* START Source material *
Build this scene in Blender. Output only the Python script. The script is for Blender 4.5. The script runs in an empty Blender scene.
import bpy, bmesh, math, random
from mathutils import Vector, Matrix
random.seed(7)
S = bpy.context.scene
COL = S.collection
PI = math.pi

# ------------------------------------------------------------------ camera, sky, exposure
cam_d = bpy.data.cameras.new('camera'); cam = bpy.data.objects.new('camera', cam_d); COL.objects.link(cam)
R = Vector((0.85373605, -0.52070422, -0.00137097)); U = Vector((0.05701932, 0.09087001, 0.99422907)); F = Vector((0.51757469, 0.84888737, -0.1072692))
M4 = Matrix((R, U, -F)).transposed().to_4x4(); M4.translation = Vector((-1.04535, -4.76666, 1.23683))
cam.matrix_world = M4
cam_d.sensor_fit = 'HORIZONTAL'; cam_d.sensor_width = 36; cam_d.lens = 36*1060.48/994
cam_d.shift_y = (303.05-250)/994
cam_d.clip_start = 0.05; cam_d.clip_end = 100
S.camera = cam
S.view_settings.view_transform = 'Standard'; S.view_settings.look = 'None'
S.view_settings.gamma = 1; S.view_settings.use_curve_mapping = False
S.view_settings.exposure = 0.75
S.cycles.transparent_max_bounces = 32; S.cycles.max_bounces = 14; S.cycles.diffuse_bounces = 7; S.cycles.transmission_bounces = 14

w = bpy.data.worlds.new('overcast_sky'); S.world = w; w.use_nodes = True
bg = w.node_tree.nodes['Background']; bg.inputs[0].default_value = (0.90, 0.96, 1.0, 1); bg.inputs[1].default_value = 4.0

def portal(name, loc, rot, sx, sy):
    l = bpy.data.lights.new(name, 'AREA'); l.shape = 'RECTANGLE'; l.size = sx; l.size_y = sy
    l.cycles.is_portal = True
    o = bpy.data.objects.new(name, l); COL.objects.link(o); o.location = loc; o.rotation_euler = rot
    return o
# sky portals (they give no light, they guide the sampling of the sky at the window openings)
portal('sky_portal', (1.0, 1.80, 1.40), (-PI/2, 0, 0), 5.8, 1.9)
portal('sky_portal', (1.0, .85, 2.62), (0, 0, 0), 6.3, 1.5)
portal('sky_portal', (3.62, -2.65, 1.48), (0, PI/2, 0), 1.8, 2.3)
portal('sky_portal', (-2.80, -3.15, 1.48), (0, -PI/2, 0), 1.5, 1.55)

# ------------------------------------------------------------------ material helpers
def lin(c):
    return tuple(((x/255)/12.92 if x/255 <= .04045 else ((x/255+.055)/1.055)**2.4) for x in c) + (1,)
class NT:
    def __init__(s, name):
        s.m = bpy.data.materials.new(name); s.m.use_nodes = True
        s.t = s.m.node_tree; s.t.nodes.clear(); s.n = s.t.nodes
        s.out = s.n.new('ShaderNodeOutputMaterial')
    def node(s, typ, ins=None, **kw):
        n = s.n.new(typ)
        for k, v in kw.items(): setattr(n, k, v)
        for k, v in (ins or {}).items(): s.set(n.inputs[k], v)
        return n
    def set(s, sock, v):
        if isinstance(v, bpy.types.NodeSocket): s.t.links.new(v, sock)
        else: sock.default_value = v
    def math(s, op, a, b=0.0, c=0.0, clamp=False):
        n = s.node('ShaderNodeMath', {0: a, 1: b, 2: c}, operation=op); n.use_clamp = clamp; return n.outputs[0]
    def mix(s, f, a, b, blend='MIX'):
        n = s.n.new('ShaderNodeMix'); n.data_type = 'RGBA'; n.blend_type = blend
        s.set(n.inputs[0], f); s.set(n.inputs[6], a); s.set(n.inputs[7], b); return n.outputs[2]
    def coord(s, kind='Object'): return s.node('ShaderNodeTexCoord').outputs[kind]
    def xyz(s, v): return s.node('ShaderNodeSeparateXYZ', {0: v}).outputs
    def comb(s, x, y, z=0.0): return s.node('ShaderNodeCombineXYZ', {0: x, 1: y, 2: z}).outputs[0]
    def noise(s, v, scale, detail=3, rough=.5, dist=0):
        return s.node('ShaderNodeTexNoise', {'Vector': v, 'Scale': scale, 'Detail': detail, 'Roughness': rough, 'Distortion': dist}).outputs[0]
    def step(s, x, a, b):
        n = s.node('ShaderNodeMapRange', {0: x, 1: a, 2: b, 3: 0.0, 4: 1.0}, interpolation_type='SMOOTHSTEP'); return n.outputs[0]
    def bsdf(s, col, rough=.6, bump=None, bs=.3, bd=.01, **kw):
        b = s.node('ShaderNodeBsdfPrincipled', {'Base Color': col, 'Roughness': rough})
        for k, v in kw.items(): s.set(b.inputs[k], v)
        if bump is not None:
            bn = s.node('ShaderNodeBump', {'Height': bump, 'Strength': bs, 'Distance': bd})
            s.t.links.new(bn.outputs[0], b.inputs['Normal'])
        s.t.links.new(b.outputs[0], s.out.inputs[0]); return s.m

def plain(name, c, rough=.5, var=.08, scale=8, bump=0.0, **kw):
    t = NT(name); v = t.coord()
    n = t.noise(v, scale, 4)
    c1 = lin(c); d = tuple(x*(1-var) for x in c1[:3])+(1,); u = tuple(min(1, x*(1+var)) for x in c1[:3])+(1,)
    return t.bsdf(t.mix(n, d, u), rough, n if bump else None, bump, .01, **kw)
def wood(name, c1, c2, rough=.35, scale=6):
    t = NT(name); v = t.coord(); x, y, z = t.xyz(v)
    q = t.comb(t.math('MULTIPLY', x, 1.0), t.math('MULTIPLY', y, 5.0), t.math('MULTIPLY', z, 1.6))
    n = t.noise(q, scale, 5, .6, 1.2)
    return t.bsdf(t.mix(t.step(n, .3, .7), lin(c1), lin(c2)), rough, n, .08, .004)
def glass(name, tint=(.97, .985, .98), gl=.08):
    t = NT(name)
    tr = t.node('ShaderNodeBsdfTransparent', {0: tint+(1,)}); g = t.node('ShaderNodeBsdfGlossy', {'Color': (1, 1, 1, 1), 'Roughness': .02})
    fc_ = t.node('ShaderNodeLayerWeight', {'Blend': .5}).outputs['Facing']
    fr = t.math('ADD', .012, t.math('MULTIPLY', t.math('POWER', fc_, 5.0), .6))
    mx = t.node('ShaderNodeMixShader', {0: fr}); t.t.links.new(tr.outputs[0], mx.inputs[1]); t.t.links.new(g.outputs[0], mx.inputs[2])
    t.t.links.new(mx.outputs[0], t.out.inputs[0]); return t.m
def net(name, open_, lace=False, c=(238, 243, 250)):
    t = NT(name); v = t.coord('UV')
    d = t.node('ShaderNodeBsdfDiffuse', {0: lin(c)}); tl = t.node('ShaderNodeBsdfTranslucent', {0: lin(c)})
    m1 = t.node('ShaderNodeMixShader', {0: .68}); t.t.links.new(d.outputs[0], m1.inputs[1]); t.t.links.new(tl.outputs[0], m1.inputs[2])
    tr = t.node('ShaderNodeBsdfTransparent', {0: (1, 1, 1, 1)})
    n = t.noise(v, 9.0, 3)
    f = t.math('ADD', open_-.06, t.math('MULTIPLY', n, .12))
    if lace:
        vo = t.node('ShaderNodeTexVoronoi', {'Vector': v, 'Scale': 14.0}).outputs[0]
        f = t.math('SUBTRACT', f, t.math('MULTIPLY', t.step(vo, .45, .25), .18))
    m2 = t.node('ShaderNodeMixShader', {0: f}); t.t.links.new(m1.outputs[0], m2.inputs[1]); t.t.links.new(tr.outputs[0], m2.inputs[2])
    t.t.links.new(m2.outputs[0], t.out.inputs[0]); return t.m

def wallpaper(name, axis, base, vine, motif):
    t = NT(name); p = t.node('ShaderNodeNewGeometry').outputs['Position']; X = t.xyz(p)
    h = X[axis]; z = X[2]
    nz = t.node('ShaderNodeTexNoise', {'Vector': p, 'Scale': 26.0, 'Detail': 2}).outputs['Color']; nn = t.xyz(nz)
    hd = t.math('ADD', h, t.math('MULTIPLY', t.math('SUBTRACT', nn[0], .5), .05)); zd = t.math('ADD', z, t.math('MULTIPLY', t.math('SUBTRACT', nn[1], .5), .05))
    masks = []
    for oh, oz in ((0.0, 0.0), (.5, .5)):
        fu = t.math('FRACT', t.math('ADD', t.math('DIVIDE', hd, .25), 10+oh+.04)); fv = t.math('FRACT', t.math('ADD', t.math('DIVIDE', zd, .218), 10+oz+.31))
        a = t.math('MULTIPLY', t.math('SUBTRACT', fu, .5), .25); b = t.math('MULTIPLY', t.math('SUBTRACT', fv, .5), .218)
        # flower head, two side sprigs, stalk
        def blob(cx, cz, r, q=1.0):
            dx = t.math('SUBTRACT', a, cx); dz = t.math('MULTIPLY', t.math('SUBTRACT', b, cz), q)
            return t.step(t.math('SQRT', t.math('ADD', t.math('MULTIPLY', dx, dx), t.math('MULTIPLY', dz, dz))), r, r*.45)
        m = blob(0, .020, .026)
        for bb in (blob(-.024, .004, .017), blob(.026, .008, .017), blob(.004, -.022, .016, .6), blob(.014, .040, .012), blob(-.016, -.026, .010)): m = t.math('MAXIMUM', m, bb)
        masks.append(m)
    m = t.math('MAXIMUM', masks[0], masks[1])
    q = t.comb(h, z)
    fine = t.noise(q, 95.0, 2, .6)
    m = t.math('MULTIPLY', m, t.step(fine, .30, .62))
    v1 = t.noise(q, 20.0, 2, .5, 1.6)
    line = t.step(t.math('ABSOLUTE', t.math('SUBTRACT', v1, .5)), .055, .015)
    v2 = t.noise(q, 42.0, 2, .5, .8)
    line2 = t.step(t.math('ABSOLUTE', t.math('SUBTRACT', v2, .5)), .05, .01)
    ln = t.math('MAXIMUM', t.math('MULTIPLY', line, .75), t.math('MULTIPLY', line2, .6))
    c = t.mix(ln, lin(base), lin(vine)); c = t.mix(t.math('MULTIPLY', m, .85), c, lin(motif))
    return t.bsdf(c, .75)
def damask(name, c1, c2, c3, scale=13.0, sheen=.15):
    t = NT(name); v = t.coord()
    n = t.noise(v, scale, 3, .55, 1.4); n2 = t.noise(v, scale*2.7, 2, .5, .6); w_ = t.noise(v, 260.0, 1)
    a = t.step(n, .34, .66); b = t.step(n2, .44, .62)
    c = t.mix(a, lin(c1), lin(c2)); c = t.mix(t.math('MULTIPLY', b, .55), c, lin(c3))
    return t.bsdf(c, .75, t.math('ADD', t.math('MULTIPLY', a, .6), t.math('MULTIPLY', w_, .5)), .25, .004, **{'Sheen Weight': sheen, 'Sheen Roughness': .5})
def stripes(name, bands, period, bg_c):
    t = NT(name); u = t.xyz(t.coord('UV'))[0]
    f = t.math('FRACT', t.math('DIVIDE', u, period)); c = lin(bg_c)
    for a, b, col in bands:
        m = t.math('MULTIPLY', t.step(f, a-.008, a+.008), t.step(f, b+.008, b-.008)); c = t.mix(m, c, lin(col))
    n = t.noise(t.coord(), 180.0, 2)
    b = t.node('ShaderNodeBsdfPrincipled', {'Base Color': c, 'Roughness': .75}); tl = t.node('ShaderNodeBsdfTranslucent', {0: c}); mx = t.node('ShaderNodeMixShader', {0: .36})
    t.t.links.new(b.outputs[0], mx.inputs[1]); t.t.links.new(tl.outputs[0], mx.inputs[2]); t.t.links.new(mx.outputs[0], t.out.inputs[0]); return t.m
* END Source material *
● Exercise prompt: Write out, exactly and with nothing else, the lines of the listing above from its first line through the line with "bg = w.node_tree.nodes['Background'];".

● Exercise response:
Build this scene in Blender. Output only the Python script. The script is for Blender 4.5. The script runs in an empty Blender scene.
import bpy, bmesh, math, random
from mathutils import Vector, Matrix
random.seed(7)
S = bpy.context.scene
COL = S.collection
PI = math.pi

# ------------------------------------------------------------------ camera, sky, exposure
cam_d = bpy.data.cameras.new('camera'); cam = bpy.data.objects.new('camera', cam_d); COL.objects.link(cam)
R = Vector((0.85373605, -0.52070422, -0.00137097)); U = Vector((0.05701932, 0.09087001, 0.99422907)); F = Vector((0.51757469, 0.84888737, -0.1072692))
M4 = Matrix((R, U, -F)).transposed().to_4x4(); M4.translation = Vector((-1.04535, -4.76666, 1.23683))
cam.matrix_world = M4
cam_d.sensor_fit = 'HORIZONTAL'; cam_d.sensor_width = 36; cam_d.lens = 36*1060.48/994
cam_d.shift_y = (303.05-250)/994
cam_d.clip_start = 0.05; cam_d.clip_end = 100
S.camera = cam
S.view_settings.view_transform = 'Standard'; S.view_settings.look = 'None'
S.view_settings.gamma = 1; S.view_settings.use_curve_mapping = False
S.view_settings.exposure = 0.75
S.cycles.transparent_max_bounces = 32; S.cycles.max_bounces = 14; S.cycles.diffuse_bounces = 7; S.cycles.transmission_bounces = 14

w = bpy.data.worlds.new('overcast_sky'); S.world = w; w.use_nodes = True
bg = w.node_tree.nodes['Background']; bg.inputs[0].default_value = (0.90, 0.96, 1.0, 1); bg.inputs[1].default_value = 4.0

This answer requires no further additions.